Hydrogen-powered vehicles — unlike electric-battery cars — are more like what drivers are used to today because they don’t require overnight charging and drivers can be in and out of a refueling station in about three minutes. Hydrogen cars have tanks for holding compressed hydrogen and a fuel cell stack where the fuel is turned into electricity to power an electric motor. While hydrogen can be burned in internal combustion engines, in the fuel-cell configuration it has no greenhouse gas emissions.

GM says its hydrogen-fueled vehicles will get the equivalent of 58 miles per gallon, have 2.3 times the efficiency (converting fuel to energy) of an internal combustion engine and have no emissions other than water vapor.

A key issue is whether there will be enough hydrogen fuel stations.

"The hydrogen fuel cell vehicle has always had this chicken-or-the-egg dilemma facing it," Charles Freese, GM’s executive director for fuel cell activities, said yesterday. "And the dilemma is which comes first — the vehicles, and then you don’t have a way to refuel them, or the infrastructure, and you don’t have enough vehicles to support the infrastructure and the economics don’t work."

Freese said without collaboration, it ends up being a problem because the energy industry and auto industry "aren’t naturally connected in a way that allows you to bring those two things to market at the same time and make it all work."

Freese, who is in Honolulu to announce the new hydrogen partnership, said the Hawaii Hydrogen Initiative will provide the framework for hydrogen vehicles in Hawaii to become a reality.

The other partners will be the state Department of Business, Economic Development and Tourism; U.S. Department of Energy; FuelCell Energy; Aloha Petroleum Ltd.; Louis Berger Group; U.S. Pacific Command, which is supported by the U.S. Pacific Fleet, U.S. Pacific Air Forces, U.S. Army Pacific and U.S. Marine Forces, Pacific; National Renewable Energy Laboratory; the County of Hawaii; University of California, Irvine; and the University of Hawaii.

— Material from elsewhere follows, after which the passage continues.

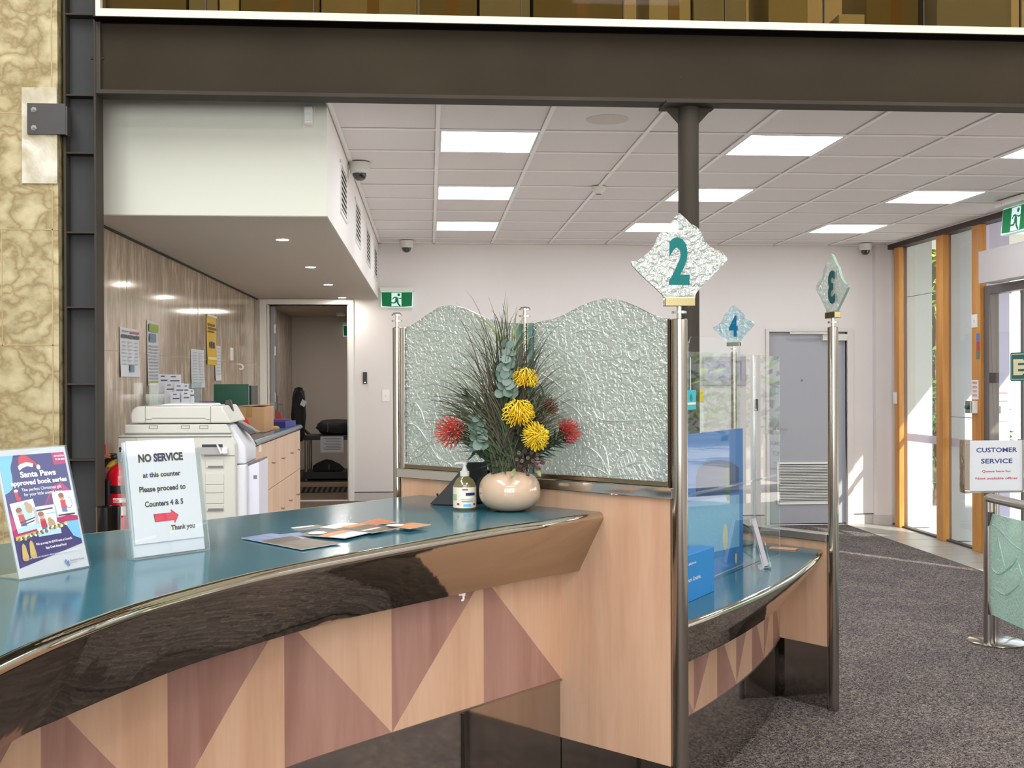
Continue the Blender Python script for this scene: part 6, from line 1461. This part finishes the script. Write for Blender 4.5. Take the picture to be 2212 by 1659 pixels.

Ted Peck, state energy administrator, said the hydrogen collaboration between the various parties "totally dovetails" with the Hawaii Clean Energy Initiative, which seeks to generate at least 70 percent of Hawaii’s energy through energy efficiency and clean, renewable resources such as solar, wind, wave, biofuels and geothermal. Peck said the state plans to work with bus operators to get hydrogen buses into their inventory. He said the Big Island already has committed to using hydrogen buses while "informal discussions" have begun on Oahu with The Bus Co.

Jeff Kissell, president and chief executive officer of The Gas Co., said the utility has had hydrogen production facilities in place since 1974 so there will be minimal incremental cost for The Gas Co. to separate hydrogen from the synthetic natural gas it now produces and delivers in its utility gas stream. Kissell said The Gas Co. will let existing fuel station operators, such as Chevron, Shell 76 and Aloha, build the pumps to dispense the hydrogen.

"We want to be able to be able to supply them with hydrogen," he said. "That’s our mission. Today, we don’t supply propane to the people who have barbecues. We supply it to the people who are wholesalers who sell it to the people who have barbecues. Our business is to be a utility — the first utility in the country supplying hydrogen."